● REQUEST: Only lines holding the string "scene" are wanted; copy each one from the material.

● RECORD EXCERPTS:
· · · · ·

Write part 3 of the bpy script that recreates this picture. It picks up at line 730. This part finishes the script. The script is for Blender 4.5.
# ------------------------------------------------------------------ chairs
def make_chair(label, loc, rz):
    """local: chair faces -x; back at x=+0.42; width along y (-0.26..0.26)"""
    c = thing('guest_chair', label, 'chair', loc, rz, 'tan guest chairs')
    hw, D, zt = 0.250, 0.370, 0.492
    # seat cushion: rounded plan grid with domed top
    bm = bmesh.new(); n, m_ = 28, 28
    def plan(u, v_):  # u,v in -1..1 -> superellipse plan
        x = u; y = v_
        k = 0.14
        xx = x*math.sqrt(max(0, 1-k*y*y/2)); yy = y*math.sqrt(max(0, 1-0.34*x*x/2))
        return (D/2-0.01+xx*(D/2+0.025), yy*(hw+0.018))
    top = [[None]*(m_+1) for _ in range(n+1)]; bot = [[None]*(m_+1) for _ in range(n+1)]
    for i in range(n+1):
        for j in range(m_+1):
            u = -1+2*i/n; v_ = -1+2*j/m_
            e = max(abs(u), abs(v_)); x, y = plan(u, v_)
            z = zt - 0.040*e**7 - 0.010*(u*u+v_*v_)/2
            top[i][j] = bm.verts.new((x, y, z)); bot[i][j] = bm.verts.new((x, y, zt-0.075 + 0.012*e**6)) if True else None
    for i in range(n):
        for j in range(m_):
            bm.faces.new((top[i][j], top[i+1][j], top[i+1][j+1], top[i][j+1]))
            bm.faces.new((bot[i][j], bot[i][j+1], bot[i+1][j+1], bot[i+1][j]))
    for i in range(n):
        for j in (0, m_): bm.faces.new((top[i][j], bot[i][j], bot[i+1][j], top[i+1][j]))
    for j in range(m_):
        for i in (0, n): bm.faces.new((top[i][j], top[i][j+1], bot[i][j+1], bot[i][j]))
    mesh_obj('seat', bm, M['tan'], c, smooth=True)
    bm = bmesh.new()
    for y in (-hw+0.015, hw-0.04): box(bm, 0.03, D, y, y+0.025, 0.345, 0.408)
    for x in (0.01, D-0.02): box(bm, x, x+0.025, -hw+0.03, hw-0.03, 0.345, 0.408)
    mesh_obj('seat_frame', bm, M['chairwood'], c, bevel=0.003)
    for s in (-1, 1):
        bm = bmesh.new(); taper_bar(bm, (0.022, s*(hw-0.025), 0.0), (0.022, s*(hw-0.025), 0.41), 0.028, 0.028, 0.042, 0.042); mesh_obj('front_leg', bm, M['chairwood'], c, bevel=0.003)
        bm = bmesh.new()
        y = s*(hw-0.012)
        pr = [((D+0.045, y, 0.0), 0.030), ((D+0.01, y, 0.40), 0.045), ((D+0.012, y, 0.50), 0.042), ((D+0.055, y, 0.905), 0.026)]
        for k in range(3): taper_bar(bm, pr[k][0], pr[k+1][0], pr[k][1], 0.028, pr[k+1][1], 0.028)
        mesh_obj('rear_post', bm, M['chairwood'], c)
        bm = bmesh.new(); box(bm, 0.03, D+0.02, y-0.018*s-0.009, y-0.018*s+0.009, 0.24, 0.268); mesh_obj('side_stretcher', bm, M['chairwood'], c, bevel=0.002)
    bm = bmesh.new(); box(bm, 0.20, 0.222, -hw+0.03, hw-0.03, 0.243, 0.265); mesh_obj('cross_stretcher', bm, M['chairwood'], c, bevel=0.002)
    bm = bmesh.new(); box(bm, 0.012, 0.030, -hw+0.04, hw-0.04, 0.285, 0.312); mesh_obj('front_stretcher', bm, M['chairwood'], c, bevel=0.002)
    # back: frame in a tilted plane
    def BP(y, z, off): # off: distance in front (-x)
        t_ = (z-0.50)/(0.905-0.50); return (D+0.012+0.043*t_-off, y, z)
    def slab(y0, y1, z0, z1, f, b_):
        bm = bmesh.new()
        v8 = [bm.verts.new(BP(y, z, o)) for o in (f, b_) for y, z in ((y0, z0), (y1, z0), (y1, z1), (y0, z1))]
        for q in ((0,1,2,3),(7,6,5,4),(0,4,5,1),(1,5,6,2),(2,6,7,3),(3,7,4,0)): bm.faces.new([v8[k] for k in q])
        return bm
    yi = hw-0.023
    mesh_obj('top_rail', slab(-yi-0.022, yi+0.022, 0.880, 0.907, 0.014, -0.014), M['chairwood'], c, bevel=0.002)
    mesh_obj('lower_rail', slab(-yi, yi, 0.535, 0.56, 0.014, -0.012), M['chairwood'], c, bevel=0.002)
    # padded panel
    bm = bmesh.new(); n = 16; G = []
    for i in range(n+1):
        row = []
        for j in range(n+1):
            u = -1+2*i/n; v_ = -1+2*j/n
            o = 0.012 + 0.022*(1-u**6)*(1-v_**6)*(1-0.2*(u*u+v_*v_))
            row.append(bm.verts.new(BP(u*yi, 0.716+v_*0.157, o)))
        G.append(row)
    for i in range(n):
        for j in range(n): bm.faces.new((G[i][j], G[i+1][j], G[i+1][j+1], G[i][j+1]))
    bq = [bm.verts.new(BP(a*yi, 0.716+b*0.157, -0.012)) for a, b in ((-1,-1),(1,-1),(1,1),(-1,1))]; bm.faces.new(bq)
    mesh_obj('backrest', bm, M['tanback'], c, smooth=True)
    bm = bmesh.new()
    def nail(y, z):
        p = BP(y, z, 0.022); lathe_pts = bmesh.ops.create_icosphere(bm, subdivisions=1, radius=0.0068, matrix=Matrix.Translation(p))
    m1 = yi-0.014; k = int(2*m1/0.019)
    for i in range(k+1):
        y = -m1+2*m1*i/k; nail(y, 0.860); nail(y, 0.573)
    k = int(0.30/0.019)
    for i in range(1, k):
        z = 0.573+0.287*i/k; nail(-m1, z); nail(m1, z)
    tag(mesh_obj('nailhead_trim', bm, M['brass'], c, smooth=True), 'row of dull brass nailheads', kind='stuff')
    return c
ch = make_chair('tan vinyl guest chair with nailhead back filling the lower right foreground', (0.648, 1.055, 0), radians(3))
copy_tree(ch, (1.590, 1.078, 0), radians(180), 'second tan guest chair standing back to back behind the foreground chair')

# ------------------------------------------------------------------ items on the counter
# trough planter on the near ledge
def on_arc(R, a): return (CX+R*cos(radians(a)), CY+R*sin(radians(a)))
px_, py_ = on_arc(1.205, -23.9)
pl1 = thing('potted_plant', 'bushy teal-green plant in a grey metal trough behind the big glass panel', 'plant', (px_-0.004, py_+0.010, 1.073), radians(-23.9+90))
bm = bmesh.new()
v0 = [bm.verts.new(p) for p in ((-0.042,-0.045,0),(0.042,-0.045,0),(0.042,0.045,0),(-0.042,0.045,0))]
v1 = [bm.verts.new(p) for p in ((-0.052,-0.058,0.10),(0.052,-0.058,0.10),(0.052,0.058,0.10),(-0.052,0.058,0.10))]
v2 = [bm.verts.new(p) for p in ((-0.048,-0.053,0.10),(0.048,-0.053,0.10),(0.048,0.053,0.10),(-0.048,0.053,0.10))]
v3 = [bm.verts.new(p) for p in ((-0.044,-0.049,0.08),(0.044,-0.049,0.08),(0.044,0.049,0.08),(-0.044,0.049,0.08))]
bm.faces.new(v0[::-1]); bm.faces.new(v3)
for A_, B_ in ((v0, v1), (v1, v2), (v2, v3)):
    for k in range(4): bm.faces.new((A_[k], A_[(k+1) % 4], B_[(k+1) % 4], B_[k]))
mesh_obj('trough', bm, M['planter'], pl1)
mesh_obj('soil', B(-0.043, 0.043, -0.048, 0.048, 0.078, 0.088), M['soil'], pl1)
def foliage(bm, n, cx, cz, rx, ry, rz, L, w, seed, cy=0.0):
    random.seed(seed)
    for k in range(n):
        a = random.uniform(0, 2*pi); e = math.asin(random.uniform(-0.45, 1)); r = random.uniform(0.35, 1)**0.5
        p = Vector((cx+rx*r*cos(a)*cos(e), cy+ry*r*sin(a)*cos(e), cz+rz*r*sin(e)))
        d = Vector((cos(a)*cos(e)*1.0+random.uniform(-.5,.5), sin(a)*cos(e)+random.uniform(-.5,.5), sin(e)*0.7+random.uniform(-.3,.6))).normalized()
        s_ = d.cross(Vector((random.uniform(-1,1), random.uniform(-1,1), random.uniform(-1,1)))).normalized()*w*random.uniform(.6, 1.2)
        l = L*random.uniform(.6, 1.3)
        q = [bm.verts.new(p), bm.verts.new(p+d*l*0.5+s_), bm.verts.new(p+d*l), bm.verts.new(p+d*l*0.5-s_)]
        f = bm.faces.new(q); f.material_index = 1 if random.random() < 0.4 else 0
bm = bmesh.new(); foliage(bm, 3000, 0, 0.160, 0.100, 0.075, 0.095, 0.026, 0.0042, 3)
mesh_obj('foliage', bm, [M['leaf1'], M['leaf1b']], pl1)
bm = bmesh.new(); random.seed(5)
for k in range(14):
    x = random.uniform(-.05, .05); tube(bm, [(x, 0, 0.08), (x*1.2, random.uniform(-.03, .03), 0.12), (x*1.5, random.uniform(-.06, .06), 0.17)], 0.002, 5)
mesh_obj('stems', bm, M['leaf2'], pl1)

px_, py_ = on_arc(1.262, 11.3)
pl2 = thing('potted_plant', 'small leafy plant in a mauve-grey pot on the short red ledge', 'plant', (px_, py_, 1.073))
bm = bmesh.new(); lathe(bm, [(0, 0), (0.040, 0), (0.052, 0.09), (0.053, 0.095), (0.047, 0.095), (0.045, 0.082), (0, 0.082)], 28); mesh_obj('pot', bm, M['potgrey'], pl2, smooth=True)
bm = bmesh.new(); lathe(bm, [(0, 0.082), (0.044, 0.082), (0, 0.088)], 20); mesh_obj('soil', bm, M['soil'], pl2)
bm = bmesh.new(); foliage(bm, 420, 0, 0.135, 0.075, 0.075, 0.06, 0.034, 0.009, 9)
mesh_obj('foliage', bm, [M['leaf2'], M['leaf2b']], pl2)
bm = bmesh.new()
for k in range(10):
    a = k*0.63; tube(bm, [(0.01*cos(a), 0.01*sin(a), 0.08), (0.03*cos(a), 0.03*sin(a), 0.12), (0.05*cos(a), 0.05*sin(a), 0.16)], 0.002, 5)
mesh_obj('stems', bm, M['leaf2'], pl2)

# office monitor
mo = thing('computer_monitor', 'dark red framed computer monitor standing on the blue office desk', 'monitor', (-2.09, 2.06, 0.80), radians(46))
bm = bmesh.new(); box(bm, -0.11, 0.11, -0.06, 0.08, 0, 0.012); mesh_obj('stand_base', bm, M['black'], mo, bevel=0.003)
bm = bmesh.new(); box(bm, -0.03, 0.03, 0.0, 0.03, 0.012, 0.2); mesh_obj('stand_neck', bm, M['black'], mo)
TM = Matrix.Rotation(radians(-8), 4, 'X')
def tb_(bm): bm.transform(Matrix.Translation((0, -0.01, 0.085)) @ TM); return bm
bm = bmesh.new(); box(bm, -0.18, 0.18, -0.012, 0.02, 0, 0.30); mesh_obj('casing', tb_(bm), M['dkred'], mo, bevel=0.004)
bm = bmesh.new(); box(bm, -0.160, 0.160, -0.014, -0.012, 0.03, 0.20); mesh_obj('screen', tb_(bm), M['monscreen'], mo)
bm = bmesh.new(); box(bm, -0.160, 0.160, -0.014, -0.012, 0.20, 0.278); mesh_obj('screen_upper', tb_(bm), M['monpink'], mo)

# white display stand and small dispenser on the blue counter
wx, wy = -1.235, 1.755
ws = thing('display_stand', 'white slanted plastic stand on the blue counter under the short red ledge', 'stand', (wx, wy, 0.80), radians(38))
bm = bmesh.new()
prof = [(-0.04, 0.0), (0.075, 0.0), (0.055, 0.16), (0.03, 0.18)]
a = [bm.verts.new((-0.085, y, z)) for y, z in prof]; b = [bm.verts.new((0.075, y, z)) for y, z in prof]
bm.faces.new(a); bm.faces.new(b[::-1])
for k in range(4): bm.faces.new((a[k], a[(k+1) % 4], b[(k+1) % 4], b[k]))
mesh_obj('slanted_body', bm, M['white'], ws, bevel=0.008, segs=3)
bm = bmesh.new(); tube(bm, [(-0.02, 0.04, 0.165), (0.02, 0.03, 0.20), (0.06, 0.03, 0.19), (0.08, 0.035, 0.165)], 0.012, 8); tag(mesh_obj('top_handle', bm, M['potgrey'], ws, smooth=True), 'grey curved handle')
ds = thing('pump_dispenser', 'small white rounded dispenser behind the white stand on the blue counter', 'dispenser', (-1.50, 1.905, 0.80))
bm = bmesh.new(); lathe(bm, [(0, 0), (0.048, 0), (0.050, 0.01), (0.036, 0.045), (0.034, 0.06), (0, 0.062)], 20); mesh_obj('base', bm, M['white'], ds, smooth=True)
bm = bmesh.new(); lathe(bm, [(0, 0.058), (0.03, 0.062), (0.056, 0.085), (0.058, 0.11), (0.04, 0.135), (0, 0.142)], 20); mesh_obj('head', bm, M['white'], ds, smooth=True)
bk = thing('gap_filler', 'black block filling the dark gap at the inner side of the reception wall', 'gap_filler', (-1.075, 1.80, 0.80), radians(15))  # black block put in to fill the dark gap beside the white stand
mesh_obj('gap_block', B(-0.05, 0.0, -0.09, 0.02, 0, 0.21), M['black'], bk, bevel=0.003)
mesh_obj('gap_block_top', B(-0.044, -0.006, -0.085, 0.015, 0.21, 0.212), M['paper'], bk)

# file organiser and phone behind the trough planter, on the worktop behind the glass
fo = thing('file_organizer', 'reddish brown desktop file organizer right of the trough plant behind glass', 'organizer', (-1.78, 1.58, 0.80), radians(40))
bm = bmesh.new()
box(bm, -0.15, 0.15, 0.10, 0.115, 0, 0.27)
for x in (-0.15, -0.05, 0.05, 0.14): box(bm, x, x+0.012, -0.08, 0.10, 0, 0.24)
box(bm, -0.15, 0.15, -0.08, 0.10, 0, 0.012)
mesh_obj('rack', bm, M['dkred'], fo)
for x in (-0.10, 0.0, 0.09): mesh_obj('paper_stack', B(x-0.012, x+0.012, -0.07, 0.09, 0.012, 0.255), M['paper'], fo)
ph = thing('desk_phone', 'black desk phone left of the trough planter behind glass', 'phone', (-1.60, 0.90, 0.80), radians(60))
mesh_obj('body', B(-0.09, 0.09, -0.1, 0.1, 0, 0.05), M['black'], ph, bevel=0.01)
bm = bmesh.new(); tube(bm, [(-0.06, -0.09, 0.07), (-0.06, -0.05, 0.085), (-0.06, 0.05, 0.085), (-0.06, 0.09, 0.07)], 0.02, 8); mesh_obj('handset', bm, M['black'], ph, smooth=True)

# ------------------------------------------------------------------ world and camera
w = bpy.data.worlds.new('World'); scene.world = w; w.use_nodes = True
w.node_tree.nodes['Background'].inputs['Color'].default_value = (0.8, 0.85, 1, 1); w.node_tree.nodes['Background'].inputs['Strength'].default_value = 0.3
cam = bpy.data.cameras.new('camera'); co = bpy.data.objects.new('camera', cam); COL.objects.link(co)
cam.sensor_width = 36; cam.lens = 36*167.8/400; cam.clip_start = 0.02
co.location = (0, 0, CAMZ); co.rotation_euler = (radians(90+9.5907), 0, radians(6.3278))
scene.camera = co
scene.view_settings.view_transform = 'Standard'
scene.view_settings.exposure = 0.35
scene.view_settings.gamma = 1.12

· · · · ·

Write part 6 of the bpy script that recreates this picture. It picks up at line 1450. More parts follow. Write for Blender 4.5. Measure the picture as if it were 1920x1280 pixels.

· · · · ·

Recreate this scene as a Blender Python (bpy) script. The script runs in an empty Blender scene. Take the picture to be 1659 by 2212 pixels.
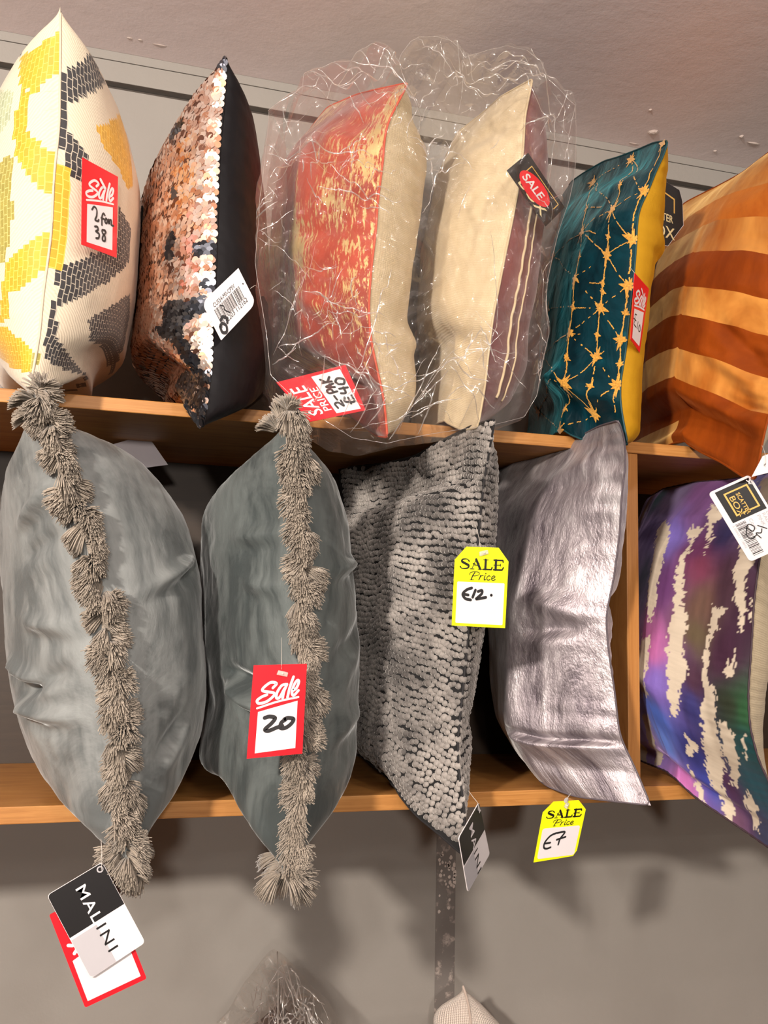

· · · · ·

● EXPECTED ANSWER:
w = bpy.data.worlds.new('World'); scene.world = w; w.use_nodes = True
scene.camera = co
scene.view_settings.view_transform = 'Standard'
scene.view_settings.exposure = 0.35
scene.view_settings.gamma = 1.12
Recreate this scene as a Blender Python (bpy) script. The script runs in an empty Blender scene. Take the picture to be 1659 by 2212 pixels.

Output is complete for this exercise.